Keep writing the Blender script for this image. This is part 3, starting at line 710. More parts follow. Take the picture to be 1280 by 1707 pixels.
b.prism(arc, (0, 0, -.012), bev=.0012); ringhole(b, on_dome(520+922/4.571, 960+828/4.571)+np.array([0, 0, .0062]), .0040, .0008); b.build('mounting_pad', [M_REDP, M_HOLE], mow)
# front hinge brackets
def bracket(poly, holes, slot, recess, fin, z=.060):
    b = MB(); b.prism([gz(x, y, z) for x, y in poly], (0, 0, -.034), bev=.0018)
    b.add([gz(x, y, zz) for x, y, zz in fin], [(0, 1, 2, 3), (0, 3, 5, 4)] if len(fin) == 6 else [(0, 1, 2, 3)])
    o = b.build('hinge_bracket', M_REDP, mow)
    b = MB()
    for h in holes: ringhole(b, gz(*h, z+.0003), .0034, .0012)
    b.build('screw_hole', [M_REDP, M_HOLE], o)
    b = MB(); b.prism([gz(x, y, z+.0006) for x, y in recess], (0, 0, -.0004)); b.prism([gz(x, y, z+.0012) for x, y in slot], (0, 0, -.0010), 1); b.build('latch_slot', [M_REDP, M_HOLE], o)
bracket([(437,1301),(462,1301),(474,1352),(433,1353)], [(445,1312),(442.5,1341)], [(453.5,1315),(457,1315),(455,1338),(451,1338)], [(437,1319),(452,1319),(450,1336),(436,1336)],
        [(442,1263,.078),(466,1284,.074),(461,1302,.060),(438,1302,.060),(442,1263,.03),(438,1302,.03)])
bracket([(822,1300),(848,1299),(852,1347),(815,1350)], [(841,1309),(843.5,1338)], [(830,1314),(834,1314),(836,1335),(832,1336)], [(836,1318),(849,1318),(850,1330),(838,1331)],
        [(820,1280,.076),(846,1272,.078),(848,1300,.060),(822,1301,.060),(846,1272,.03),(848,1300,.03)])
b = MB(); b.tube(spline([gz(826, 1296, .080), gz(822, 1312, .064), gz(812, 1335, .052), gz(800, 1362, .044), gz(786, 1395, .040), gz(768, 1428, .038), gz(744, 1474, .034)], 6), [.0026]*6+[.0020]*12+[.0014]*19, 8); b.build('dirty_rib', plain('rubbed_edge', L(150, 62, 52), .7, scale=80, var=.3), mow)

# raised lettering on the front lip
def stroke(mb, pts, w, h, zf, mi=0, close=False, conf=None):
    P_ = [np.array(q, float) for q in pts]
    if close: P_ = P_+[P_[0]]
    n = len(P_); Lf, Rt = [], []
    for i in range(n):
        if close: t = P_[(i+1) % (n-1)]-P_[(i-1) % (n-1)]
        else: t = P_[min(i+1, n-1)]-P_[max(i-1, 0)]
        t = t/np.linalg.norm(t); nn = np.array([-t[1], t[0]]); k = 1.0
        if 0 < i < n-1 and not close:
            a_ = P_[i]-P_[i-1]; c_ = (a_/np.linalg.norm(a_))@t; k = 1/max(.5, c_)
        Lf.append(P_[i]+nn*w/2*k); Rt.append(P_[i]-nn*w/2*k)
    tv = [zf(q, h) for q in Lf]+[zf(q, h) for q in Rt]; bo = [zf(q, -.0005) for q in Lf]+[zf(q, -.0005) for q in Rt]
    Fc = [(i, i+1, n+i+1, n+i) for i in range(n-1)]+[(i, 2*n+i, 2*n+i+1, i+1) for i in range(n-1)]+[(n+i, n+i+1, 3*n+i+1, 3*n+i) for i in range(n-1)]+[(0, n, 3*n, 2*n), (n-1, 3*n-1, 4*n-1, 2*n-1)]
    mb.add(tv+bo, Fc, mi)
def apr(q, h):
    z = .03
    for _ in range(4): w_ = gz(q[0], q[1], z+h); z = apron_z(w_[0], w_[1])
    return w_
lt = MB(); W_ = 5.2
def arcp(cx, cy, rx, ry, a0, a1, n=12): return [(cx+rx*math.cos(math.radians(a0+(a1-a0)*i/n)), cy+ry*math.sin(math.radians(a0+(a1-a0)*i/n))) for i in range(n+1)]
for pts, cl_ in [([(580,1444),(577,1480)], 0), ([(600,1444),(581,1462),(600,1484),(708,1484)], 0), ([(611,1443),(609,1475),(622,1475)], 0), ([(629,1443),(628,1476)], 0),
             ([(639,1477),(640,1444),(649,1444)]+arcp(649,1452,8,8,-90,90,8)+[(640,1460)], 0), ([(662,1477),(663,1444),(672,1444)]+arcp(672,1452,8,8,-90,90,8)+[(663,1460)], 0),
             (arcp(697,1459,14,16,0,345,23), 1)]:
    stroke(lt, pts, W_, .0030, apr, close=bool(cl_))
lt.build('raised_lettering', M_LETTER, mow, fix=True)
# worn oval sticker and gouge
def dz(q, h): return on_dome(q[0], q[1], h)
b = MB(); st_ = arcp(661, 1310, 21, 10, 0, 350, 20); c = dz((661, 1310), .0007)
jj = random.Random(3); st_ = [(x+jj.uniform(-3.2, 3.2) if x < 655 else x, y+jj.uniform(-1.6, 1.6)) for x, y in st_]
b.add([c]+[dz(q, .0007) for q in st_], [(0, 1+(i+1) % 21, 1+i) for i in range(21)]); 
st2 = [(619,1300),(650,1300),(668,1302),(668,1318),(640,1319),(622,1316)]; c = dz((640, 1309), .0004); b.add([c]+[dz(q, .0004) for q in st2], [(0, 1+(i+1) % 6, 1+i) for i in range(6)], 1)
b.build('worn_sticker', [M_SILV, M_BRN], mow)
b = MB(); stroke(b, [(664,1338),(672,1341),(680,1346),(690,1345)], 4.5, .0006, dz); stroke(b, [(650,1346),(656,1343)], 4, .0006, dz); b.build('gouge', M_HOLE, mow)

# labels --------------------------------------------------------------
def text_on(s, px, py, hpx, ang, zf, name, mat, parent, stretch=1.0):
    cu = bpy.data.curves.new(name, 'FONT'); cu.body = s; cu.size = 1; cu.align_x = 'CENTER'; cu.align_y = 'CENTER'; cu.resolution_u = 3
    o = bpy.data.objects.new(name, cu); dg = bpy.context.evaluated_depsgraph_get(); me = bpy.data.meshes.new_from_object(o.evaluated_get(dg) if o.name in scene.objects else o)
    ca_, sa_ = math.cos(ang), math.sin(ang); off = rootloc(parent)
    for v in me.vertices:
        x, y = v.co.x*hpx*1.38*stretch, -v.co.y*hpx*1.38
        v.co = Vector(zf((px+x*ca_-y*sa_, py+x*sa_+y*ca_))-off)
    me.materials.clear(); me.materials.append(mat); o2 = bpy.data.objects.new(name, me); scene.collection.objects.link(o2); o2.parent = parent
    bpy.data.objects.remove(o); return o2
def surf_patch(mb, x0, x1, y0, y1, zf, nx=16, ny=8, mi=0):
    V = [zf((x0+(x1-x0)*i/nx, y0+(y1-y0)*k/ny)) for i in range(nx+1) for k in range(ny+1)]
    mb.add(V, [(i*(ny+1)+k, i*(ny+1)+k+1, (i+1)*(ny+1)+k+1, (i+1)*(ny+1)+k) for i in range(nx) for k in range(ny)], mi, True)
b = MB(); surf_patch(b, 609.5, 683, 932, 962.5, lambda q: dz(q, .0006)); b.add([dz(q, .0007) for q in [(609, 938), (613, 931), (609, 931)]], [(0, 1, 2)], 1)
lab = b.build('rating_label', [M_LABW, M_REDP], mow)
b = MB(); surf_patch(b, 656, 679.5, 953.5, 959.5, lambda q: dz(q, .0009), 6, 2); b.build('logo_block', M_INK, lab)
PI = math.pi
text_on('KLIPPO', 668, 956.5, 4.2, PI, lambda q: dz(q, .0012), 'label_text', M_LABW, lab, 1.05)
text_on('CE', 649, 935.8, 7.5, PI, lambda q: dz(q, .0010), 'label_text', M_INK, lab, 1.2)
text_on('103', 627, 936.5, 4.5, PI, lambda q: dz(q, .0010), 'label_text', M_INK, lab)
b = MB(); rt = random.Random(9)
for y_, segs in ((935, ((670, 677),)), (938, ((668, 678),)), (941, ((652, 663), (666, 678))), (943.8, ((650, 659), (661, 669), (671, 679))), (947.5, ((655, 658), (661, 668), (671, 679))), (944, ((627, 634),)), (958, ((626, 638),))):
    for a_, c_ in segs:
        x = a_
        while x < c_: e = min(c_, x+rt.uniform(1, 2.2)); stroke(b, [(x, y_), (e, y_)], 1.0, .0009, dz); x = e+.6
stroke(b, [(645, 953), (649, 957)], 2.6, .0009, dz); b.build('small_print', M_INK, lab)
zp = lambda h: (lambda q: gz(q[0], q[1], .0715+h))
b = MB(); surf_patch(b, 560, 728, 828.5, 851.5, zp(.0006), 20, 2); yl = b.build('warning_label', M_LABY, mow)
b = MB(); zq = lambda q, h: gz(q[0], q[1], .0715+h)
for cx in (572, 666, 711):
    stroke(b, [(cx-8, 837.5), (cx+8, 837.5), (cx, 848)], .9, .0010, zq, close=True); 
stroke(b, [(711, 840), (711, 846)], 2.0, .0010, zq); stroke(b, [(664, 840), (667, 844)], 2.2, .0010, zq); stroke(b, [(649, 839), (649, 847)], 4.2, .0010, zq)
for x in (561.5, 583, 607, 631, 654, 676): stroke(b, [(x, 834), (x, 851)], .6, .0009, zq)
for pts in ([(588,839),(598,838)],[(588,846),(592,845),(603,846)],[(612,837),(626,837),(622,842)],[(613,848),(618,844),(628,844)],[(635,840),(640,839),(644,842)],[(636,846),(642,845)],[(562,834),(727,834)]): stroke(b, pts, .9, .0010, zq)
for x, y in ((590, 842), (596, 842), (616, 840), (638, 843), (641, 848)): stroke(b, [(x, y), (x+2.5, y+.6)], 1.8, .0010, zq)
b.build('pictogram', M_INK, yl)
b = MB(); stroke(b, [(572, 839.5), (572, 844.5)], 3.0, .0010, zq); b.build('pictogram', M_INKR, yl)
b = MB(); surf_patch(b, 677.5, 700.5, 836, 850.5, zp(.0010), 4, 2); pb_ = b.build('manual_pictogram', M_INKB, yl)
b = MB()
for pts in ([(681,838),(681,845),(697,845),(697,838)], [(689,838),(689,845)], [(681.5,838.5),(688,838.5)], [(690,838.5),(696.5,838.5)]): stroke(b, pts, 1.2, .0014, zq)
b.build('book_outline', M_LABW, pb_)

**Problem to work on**
Each line from the start of the listing above through the line containing "scale=80, var=.3), mow)" should be copied exactly, please, with no other lines added.

**Response to the exercise**
Keep writing the Blender script for this image. This is part 3, starting at line 710. More parts follow. Take the picture to be 1280 by 1707 pixels.
b.prism(arc, (0, 0, -.012), bev=.0012); ringhole(b, on_dome(520+922/4.571, 960+828/4.571)+np.array([0, 0, .0062]), .0040, .0008); b.build('mounting_pad', [M_REDP, M_HOLE], mow)
# front hinge brackets
def bracket(poly, holes, slot, recess, fin, z=.060):
    b = MB(); b.prism([gz(x, y, z) for x, y in poly], (0, 0, -.034), bev=.0018)
    b.add([gz(x, y, zz) for x, y, zz in fin], [(0, 1, 2, 3), (0, 3, 5, 4)] if len(fin) == 6 else [(0, 1, 2, 3)])
    o = b.build('hinge_bracket', M_REDP, mow)
    b = MB()
    for h in holes: ringhole(b, gz(*h, z+.0003), .0034, .0012)
    b.build('screw_hole', [M_REDP, M_HOLE], o)
    b = MB(); b.prism([gz(x, y, z+.0006) for x, y in recess], (0, 0, -.0004)); b.prism([gz(x, y, z+.0012) for x, y in slot], (0, 0, -.0010), 1); b.build('latch_slot', [M_REDP, M_HOLE], o)
bracket([(437,1301),(462,1301),(474,1352),(433,1353)], [(445,1312),(442.5,1341)], [(453.5,1315),(457,1315),(455,1338),(451,1338)], [(437,1319),(452,1319),(450,1336),(436,1336)],
        [(442,1263,.078),(466,1284,.074),(461,1302,.060),(438,1302,.060),(442,1263,.03),(438,1302,.03)])
bracket([(822,1300),(848,1299),(852,1347),(815,1350)], [(841,1309),(843.5,1338)], [(830,1314),(834,1314),(836,1335),(832,1336)], [(836,1318),(849,1318),(850,1330),(838,1331)],
        [(820,1280,.076),(846,1272,.078),(848,1300,.060),(822,1301,.060),(846,1272,.03),(848,1300,.03)])
b = MB(); b.tube(spline([gz(826, 1296, .080), gz(822, 1312, .064), gz(812, 1335, .052), gz(800, 1362, .044), gz(786, 1395, .040), gz(768, 1428, .038), gz(744, 1474, .034)], 6), [.0026]*6+[.0020]*12+[.0014]*19, 8); b.build('dirty_rib', plain('rubbed_edge', L(150, 62, 52), .7, scale=80, var=.3), mow)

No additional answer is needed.